Allen was inspired. He quit his job and moved to Los Angeles. For the next six years, he worked a series of odd jobs — landscaper, vitamin distributor, glass-blowing lathe operator, travel agent, gas station manager, U-Haul dealer, moped salesman, restaurant cook — until John-Roger started a personal-growth training program in 1978 called Insight Seminars.

Insight was based on a popular self-help seminar for young professionals called Lifespring, which employed potent psychological techniques to break down participants’ entrenched thought patterns and replace them with ostensibly more positive states of mind. Although many graduates swore that Lifespring changed their lives for the better, the for-profit company was also slapped with dozens of lawsuits claiming psychological trauma and even wrongful death by suicide.

One of its trainers, Russell Bishop, upset by the harshness of the Lifespring program, approached John-Roger about creating a more benign version of the weeklong seminar.

“Insight started with the heart,” Allen says. “We said, look, what people are really after is to love and be loved, and we just do it in weird and awkward ways. So let’s try to find out how we’re screwing that up and what you need to do to fix that.”

Within a few years, Allen was ready to become an Insight trainer. He turned out to be a natural — a gifted speaker with charisma, humor, and a quick wit. Among his students were many high-powered executives who wanted to use Insight to transform their companies. Around that time, Allen got an idea: Why not become a management guru?

He wasn’t the only one thinking this way. Lifespring and Werner Erhard’s Est were already tweaking their seminars for corporate clients. During a weeklong session that Insight conducted for Scott Paper, one exec excoriated himself for talking too much; another admitted he couldn’t control his temper. Bishop recalls that when then-CEO Phillip Lippincott stopped by, a senior VP broke down and apologized for fighting his boss at every turn.

The two men committed to repairing the relationship. “I have no idea what took place here,” Lippincott told the group, “but this process clearly needs to be nurtured.”

Such cathartic moments happened frequently during Insight training sessions, according to Allen. But he realized it wasn’t enough just to send people out into the world pumped up to change their lives. Somebody needed to show them exactly what to do when they got back to the office. (read the whole thing)

Maybe it’s a failure of character, but while I feel free to borrow and learn from various rationalist atheological types, learning that someone is from the goofy spiritualist “new age” leftifornia world makes me want to run away.

Sometimes I wonder if all this productivity stuff is a way of tricking the inmates into guarding themselves.

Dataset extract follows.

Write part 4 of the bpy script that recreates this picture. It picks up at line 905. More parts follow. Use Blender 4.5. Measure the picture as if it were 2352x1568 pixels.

Why constantly try to make your employees work all the time without stopping when you can get a guy to convince them it is empowering to do so on their own? There was a time when a business man on a business trip could read a book or catch a nap on the train without feeling like he was shirking work.

That being said, while I’m going to try to be more suspicious, I still appreciate what I’ve learned from the GTD book and am still confident I could learn more.

But there is now definitely a creepiness factor involved. I liked it better when I was blissfully unaware.